Rabbi Yochanan is scandalised by the possibility that God can act in a petty human way — ‘My Job is better than your Job’ — and can be outwitted by another. One-upmanship between immortals acting like mortals is typical of Greek mythology, but it is surely not part of the Jewish tradition.

Resh Lakish takes a different approach and presents a host of biblical verses to prove his sweeping statement that “Satan, the Yetzer Hara (Evil Inclination) and the Angel (literally, “Messenger”) of Death are all one and the same.” In other words, Satan is the same as the negative desires that we house within ourselves. And they in turn are the same as the deadly messenger of God that confirms our mortality. Satan can be thought of as the non-literal personification of the dark side of our free choice and can lead to our downfall.

He is the attempt to snuff out the divine spark with which we were all born. Thus descriptions of Satan and his actions in Jewish literature are really all about the character and nature of evil itself.

This helps to explain the Zohar’s courtroom drama. Satan is delighted with our sins because evil is always self-obsessed. Sin, in this sense, is an addiction to wrong-doing. It is a compulsive habit that has got into our psyche and wants more and more of the same, forever. We do not want to give it up and we convince ourselves that we need it constantly.

The only way to break this cycle is to sacrifice it completely. Admit what we have done and become, and then publicly renounce it. In the Vidui (Confession) of every Amidah on Yom Kippur we ask God’s help with this, “May it be Your will, my God, that I not sin again”. Only by owning up can we give up our infatuation with evil.

Rabbi Matis Weinberg, in Frameworks: Leviticus, writes: “Yom Kippur is the meeting room of Demons Anonymous, where we acknowledge, proclaim and accept the need to surrender our addiction, together as a nation. We disengage ourselves from the world, as if we are pristine angels without needs and without desires… And in that willingness to give it all away, we become free of this world’s entanglements and its impossible enticements.”

That is why Satan has no power to accuse us on Yom Kippur.
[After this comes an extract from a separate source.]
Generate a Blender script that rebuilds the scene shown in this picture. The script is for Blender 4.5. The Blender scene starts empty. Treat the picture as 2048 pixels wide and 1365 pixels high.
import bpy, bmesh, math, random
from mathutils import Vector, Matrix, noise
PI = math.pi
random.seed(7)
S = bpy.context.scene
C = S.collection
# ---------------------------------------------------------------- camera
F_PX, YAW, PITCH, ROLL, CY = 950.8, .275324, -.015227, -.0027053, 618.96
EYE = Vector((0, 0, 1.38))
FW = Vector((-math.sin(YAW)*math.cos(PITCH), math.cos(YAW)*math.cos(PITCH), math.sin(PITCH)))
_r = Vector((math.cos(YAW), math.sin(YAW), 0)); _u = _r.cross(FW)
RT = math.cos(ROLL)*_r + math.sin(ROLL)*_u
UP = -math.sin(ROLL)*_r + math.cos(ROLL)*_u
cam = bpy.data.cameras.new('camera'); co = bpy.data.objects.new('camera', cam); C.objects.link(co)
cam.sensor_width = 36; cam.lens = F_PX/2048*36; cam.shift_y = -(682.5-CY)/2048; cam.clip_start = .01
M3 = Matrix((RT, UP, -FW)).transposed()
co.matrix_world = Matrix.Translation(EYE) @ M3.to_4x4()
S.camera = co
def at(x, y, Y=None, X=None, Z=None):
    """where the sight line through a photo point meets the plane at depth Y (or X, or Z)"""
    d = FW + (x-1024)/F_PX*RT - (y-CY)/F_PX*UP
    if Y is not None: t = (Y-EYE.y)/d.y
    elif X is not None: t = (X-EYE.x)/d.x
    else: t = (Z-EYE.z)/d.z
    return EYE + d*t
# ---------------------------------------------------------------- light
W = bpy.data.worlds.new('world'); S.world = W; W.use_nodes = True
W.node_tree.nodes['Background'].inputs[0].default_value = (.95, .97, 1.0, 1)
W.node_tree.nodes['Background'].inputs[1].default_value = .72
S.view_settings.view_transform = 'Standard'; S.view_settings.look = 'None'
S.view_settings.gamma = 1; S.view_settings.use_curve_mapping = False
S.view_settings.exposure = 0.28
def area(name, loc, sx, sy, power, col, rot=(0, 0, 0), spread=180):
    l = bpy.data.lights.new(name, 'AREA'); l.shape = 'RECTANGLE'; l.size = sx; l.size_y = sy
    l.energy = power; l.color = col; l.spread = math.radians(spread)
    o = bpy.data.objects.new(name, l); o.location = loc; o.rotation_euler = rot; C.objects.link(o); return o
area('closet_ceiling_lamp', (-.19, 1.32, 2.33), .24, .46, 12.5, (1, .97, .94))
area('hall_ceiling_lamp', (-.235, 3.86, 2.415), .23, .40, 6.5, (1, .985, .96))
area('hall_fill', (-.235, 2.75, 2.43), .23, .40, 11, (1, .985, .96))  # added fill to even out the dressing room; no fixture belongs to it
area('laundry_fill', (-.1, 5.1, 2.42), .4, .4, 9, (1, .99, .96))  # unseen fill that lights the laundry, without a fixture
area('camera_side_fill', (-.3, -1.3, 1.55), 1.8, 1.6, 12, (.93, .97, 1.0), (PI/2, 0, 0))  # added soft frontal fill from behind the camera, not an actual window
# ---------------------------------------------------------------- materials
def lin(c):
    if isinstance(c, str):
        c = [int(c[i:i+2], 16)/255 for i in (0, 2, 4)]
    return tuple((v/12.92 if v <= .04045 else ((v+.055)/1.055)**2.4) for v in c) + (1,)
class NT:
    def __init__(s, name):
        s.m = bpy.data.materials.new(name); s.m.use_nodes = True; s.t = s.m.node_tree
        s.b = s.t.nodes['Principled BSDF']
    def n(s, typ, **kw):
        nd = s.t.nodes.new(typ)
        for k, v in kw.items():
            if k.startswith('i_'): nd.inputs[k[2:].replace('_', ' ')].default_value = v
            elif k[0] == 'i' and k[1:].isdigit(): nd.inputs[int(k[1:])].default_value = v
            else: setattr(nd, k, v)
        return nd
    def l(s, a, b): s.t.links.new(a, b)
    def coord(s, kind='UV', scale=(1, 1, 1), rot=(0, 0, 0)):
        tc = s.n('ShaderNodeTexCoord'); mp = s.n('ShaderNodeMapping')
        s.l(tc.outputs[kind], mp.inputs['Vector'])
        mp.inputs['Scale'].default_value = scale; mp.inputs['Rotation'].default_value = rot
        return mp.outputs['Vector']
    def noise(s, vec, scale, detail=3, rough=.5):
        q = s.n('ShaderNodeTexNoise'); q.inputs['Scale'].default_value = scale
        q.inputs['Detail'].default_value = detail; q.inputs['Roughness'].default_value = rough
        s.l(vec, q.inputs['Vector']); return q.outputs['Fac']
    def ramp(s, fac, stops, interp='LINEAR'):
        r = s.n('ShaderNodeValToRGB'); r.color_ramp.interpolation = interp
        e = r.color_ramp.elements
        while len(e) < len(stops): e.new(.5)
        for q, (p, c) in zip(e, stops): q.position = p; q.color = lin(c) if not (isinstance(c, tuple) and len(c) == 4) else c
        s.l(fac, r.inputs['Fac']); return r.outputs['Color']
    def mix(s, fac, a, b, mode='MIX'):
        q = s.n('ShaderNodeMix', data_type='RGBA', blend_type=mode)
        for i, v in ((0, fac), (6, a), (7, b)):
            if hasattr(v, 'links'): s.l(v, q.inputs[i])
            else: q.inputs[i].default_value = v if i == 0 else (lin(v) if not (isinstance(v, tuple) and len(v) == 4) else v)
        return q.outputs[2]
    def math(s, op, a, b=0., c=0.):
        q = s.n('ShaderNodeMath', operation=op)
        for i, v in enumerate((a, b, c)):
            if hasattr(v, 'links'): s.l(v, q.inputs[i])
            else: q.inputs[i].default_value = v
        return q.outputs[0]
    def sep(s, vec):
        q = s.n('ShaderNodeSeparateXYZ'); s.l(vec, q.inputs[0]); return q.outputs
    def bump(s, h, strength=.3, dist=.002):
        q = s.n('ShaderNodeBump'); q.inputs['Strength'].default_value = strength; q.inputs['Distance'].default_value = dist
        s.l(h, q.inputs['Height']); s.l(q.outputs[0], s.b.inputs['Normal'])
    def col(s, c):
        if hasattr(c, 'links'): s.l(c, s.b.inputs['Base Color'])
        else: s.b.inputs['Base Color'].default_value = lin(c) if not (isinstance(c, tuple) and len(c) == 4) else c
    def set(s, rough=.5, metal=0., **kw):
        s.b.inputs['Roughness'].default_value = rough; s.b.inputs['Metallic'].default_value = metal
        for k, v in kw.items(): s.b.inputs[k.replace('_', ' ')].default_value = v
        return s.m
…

The devil is in the detail, for he revels in the detailing of all our numerous sins.

But God is in the detail too, and if we are willing to confess to God and let go of our unhealthy dependences, then we can face the coming year with the unfettered freedom to become so much more than we are today.

Yom Kippur gives us the annual opportunity to clean up our act: “For through this day God will atone for you to cleanse you; from all your sins before God you will get clean” (Leviticus 16:30).